Thursday, September 10, 2020

Geek Salvation

 


For the first few days of student teaching, I was routinely shocked by how student-like the teachers were. When no one below the age of eighteen is in the room, they swear and call each other by their first names and gossip and procrastinate. Maybe those aren’t distinctly student-like behaviors, though; they’re traits so common you’d find them in nearly any profession. Aside from my parents, teachers were the only grown-ups I interacted with daily, so I grew up subconsciously expecting that everyone grew into the kind of baseline formality that even the most open teacher has around students. Now that I’m grown up enough, I’m constantly surprised to see that it was an act all along. I’d heard that adults were human from countless sources, but I’d never really believed it.


With all these thoughts of teachers and high school and growing up, I keep returning to this one scene in the last episode of Freaks and Geeks, where the AV club teacher breaks down how growing up works to all the nerds. First he graphs the lives of their popular classmates with his hand: sports heroism and friends build to a high point around senior year, then wobble and crash once their charisma and strength can’t cover up their bad work ethics any longer. Next he graphs the years of isolation and sadness that the geeks will endure, all turning around in college where their intelligence wins them wealth and admiration. The dialogue, the score, and the subtle choreography of the teacher’s mimed graphs all make the scene intensely satisfying and hard to disbelieve.


Because it was set in the place and era when they went to high school, my parents waived their usual censorship and let my sister and I watch Freaks and Geeks in elementary school. I don’t remember much of that first watch-through and probably didn’t understand much to begin with, since I quickly gave up trying to decipher all the innuendos and archaic references embedded in the dialogue. But I understood every word of that scene one scene with the AV club, and took it as creed, because it put something to words that I’d been noticing throughout all sorts of my favorite stories: that the heroes were always despised and forgotten, and they always won everything in the end. Ergo, if I wanted to be the hero or win anything, the best place to start out was to be as miserable as possible.


I had a great childhood, but if you’d asked me about it at the time, I would’ve responded with loads of self-pity. Sometimes I passed the time just mentally repeating all the unfairnesses of my life: being the least popular kid in my class (not that it says much in a class of seven), being a weak and skinny boy (not that I had any interest in sports outside running), being bullied (which mostly meant being excluded from activities I didn’t really want to do anyway). And I would feel so joyful thinking this, because to me all this misery was proof that I’d have anything I ever wanted someday.

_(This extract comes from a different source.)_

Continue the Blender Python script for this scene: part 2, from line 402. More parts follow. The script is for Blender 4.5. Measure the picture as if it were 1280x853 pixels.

There’s an oddly religious tone to this idea of childhood suffering equaling adult happiness, a lot of it likely inspired by misinterpretations of Jesus’s Sermon on the Mount. What’s meant to be a comfort to sufferers becomes a celebration of suffering in this warped perspective, and salvation becomes adulthood. Which is stupid, both because adulthood is never certain and because the people who follow this train of logic usually don’t suffer much to begin with. Your stereotypical nerd is unpopular and unattractive, maybe, but also male, white, and either wealthy or well-educated enough to be wealthy soon. Despite all my self-pity, I had a loving family, a stable home, and more opportunities than I’d ever appreciate. From what I’ve seen, people who really suffer have either more dismal outlooks on the future or more active plans than just waiting for fate to take its course and even the scales.


The real irony is that I’m pretty sure the Freaks and Geeks scene that started it all is meant to be ironic. The teacher who tells them all this isn’t the fortune-five-hundred CEO that he guarantees they’ll all be. All we know about him, actually, is that he has a serious smoking addiction. The entire episode is actually about them learning to sympathize with burnout Daniel Disario, who believes he has no future to look forward to.


All this is to say that I’m starting to take a bit of a longer view on life. The freshmen I teach talk about college in hushed and awed tones. Maybe, if I find a chance to bring it up, I’ll point out that life continues well into college, and past it eventually, though I’m not sure they’ll listen. I sure didn’t.